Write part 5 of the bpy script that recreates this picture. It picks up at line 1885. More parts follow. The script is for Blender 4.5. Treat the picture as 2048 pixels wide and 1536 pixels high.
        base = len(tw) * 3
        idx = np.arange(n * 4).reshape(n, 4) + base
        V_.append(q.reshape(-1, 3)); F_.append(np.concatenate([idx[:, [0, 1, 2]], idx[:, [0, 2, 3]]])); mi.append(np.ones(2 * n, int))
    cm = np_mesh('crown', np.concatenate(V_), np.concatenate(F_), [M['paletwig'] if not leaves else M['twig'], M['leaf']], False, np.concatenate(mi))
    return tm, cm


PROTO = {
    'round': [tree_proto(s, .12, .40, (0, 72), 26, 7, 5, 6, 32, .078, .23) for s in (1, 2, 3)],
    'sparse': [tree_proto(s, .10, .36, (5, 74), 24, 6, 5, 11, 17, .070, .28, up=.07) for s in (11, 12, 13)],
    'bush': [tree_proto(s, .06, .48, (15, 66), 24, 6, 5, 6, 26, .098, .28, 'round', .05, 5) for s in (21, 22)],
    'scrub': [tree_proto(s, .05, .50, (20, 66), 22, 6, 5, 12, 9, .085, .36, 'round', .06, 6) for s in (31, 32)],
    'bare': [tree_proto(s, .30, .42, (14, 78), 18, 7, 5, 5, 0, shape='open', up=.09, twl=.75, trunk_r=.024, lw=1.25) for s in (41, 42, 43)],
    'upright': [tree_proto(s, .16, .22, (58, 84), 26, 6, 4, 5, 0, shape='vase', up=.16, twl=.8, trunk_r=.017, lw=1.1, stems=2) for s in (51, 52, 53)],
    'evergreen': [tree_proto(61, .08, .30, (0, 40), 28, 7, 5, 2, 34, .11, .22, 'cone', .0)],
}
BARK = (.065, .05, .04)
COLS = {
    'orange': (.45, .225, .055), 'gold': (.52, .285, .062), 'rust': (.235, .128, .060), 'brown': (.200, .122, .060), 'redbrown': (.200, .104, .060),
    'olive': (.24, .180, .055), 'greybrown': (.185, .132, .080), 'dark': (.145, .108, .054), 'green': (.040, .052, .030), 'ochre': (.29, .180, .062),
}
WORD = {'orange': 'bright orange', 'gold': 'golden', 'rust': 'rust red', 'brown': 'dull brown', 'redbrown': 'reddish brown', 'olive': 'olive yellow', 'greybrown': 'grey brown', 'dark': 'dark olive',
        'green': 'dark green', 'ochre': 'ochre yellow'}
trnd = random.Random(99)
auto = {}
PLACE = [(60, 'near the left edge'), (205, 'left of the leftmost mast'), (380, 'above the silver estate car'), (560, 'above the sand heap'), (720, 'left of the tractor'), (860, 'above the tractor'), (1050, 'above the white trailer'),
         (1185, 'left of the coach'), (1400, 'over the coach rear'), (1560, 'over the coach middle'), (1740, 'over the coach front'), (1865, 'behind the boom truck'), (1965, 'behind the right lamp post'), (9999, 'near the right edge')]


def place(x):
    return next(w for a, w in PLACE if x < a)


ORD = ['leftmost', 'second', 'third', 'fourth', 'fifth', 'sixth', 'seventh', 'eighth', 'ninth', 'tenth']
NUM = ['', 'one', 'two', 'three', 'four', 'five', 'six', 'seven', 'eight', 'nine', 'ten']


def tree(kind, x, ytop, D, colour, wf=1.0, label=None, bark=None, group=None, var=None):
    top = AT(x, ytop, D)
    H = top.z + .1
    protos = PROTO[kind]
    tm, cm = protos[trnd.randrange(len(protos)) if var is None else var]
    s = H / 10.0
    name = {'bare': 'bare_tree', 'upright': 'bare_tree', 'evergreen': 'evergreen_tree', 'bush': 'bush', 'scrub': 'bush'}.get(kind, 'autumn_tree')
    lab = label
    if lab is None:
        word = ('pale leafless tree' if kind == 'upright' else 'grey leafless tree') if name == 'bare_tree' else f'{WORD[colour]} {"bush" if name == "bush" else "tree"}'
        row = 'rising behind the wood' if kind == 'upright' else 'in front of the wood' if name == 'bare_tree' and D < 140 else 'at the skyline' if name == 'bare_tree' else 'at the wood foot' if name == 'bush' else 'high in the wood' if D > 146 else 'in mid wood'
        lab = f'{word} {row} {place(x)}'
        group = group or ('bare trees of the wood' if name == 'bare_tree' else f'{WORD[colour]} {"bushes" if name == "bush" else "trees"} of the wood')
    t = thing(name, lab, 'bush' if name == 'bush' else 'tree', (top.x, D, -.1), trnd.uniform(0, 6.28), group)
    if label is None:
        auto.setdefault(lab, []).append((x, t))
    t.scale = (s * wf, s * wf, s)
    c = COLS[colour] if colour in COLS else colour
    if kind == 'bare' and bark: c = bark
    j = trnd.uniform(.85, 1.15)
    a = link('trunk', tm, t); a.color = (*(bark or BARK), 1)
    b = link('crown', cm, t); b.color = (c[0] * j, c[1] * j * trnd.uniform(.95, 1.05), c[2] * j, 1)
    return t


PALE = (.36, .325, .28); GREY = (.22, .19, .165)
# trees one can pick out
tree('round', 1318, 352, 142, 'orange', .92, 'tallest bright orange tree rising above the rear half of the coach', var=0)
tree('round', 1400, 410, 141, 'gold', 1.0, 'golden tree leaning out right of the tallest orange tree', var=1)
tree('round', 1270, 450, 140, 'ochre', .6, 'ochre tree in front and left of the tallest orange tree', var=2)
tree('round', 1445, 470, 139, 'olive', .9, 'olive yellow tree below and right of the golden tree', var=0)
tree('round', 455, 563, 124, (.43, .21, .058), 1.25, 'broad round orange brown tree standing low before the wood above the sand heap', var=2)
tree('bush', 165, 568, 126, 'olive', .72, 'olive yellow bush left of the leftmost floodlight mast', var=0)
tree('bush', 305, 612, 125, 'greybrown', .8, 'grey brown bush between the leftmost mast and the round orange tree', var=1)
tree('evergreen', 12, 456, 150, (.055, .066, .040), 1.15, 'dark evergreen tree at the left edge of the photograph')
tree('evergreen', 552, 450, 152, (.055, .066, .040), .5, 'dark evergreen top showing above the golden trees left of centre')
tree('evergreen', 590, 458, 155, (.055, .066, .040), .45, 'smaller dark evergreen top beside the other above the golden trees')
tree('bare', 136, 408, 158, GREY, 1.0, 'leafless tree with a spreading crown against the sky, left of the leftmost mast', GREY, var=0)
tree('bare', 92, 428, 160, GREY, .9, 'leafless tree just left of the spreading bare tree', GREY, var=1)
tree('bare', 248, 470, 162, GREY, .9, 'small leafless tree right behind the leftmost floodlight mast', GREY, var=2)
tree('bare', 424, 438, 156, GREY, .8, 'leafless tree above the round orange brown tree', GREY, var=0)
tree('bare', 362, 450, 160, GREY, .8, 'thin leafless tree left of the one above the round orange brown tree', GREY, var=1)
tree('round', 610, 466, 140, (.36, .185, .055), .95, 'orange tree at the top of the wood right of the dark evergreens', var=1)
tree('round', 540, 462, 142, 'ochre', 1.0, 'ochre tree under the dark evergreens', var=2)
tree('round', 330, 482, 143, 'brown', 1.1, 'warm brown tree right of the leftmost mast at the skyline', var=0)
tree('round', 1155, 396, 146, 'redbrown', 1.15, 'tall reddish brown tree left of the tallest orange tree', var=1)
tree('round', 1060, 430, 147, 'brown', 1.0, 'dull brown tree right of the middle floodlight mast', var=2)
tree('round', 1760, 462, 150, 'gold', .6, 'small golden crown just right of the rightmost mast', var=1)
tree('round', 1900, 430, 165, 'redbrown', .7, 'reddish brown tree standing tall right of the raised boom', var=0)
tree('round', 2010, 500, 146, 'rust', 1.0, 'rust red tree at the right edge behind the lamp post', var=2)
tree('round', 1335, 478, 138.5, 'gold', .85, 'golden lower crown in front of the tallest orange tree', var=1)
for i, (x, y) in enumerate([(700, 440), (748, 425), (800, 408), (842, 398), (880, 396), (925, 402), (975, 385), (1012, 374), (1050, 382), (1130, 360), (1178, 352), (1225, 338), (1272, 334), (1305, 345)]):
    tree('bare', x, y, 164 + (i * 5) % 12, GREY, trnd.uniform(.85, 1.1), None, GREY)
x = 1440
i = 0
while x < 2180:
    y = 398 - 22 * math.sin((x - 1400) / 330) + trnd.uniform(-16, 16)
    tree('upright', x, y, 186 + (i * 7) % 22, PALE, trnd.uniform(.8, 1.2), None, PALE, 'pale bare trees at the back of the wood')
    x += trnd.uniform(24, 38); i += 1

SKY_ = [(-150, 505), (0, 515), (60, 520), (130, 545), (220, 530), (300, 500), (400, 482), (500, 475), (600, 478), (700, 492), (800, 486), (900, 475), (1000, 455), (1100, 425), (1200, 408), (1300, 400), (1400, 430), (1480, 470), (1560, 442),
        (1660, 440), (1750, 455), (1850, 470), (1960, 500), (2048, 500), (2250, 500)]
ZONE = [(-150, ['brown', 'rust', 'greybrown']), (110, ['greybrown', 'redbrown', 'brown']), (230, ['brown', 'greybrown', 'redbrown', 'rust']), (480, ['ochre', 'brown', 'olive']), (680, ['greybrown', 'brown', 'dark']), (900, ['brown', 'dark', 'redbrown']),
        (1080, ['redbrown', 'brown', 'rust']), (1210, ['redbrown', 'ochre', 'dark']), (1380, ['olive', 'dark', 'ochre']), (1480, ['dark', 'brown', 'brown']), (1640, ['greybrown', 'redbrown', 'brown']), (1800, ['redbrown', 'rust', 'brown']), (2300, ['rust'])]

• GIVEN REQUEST
Restate the first line and every line after it, word for word, stopping once the line with "return tm, cm" is done.

• EXERCISE RESPONSE
Write part 5 of the bpy script that recreates this picture. It picks up at line 1885. More parts follow. The script is for Blender 4.5. Treat the picture as 2048 pixels wide and 1536 pixels high.
        base = len(tw) * 3
        idx = np.arange(n * 4).reshape(n, 4) + base
        V_.append(q.reshape(-1, 3)); F_.append(np.concatenate([idx[:, [0, 1, 2]], idx[:, [0, 2, 3]]])); mi.append(np.ones(2 * n, int))
    cm = np_mesh('crown', np.concatenate(V_), np.concatenate(F_), [M['paletwig'] if not leaves else M['twig'], M['leaf']], False, np.concatenate(mi))
    return tm, cm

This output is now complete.